* [Exercise task]: Print every entry exactly as written.

─── Dataset records

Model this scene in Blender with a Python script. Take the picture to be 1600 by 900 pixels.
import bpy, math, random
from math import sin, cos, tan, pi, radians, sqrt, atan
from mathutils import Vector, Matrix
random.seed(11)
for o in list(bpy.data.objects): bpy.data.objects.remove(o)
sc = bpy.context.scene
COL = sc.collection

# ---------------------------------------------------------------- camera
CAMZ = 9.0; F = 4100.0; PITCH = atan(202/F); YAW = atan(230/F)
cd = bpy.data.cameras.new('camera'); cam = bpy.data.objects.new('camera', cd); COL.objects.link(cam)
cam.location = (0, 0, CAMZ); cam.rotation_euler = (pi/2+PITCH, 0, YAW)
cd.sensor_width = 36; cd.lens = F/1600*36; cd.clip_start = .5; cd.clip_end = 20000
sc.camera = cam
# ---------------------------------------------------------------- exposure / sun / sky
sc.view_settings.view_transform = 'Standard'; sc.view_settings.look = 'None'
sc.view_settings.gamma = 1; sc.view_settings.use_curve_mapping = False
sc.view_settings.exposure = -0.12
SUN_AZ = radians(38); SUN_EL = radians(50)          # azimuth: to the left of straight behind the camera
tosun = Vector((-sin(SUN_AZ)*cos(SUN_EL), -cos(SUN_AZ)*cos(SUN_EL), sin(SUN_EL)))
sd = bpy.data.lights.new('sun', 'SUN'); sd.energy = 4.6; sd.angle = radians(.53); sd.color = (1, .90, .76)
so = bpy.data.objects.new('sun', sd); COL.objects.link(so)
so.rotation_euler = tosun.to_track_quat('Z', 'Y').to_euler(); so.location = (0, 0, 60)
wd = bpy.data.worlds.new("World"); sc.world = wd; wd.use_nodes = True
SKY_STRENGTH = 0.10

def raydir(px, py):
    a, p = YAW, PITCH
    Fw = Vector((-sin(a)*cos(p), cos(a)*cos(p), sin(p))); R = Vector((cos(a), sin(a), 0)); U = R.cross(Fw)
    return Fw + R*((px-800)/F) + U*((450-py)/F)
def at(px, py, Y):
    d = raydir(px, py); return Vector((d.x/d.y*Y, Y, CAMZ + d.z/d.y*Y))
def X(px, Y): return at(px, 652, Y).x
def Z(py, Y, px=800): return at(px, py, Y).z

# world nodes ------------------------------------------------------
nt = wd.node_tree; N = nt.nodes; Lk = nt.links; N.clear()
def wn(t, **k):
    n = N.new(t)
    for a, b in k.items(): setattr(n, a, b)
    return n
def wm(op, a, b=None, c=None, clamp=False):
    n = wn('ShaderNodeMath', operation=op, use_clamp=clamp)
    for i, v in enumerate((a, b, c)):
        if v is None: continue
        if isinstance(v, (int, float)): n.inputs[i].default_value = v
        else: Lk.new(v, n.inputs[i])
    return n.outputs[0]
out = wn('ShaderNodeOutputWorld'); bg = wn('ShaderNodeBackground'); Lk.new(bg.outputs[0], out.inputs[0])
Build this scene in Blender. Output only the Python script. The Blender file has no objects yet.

──────

* [Response]:
Model this scene in Blender with a Python script. Take the picture to be 1600 by 900 pixels.
import bpy, math, random
from math import sin, cos, tan, pi, radians, sqrt, atan
from mathutils import Vector, Matrix
random.seed(11)
for o in list(bpy.data.objects): bpy.data.objects.remove(o)
sc = bpy.context.scene
COL = sc.collection

# ---------------------------------------------------------------- camera
CAMZ = 9.0; F = 4100.0; PITCH = atan(202/F); YAW = atan(230/F)
cd = bpy.data.cameras.new('camera'); cam = bpy.data.objects.new('camera', cd); COL.objects.link(cam)
cam.location = (0, 0, CAMZ); cam.rotation_euler = (pi/2+PITCH, 0, YAW)
cd.sensor_width = 36; cd.lens = F/1600*36; cd.clip_start = .5; cd.clip_end = 20000
sc.camera = cam
# ---------------------------------------------------------------- exposure / sun / sky
sc.view_settings.view_transform = 'Standard'; sc.view_settings.look = 'None'
sc.view_settings.gamma = 1; sc.view_settings.use_curve_mapping = False
sc.view_settings.exposure = -0.12
SUN_AZ = radians(38); SUN_EL = radians(50)          # azimuth: to the left of straight behind the camera
tosun = Vector((-sin(SUN_AZ)*cos(SUN_EL), -cos(SUN_AZ)*cos(SUN_EL), sin(SUN_EL)))
sd = bpy.data.lights.new('sun', 'SUN'); sd.energy = 4.6; sd.angle = radians(.53); sd.color = (1, .90, .76)
so = bpy.data.objects.new('sun', sd); COL.objects.link(so)
so.rotation_euler = tosun.to_track_quat('Z', 'Y').to_euler(); so.location = (0, 0, 60)
wd = bpy.data.worlds.new("World"); sc.world = wd; wd.use_nodes = True
SKY_STRENGTH = 0.10

def raydir(px, py):
    a, p = YAW, PITCH
    Fw = Vector((-sin(a)*cos(p), cos(a)*cos(p), sin(p))); R = Vector((cos(a), sin(a), 0)); U = R.cross(Fw)
    return Fw + R*((px-800)/F) + U*((450-py)/F)
def at(px, py, Y):
    d = raydir(px, py); return Vector((d.x/d.y*Y, Y, CAMZ + d.z/d.y*Y))
def X(px, Y): return at(px, 652, Y).x
def Z(py, Y, px=800): return at(px, py, Y).z

# world nodes ------------------------------------------------------
nt = wd.node_tree; N = nt.nodes; Lk = nt.links; N.clear()
def wn(t, **k):
    n = N.new(t)
    for a, b in k.items(): setattr(n, a, b)
    return n
def wm(op, a, b=None, c=None, clamp=False):
    n = wn('ShaderNodeMath', operation=op, use_clamp=clamp)
    for i, v in enumerate((a, b, c)):
        if v is None: continue
        if isinstance(v, (int, float)): n.inputs[i].default_value = v
        else: Lk.new(v, n.inputs[i])
    return n.outputs[0]
out = wn('ShaderNodeOutputWorld'); bg = wn('ShaderNodeBackground'); Lk.new(bg.outputs[0], out.inputs[0])
Build this scene in Blender. Output only the Python script. The Blender file has no objects yet.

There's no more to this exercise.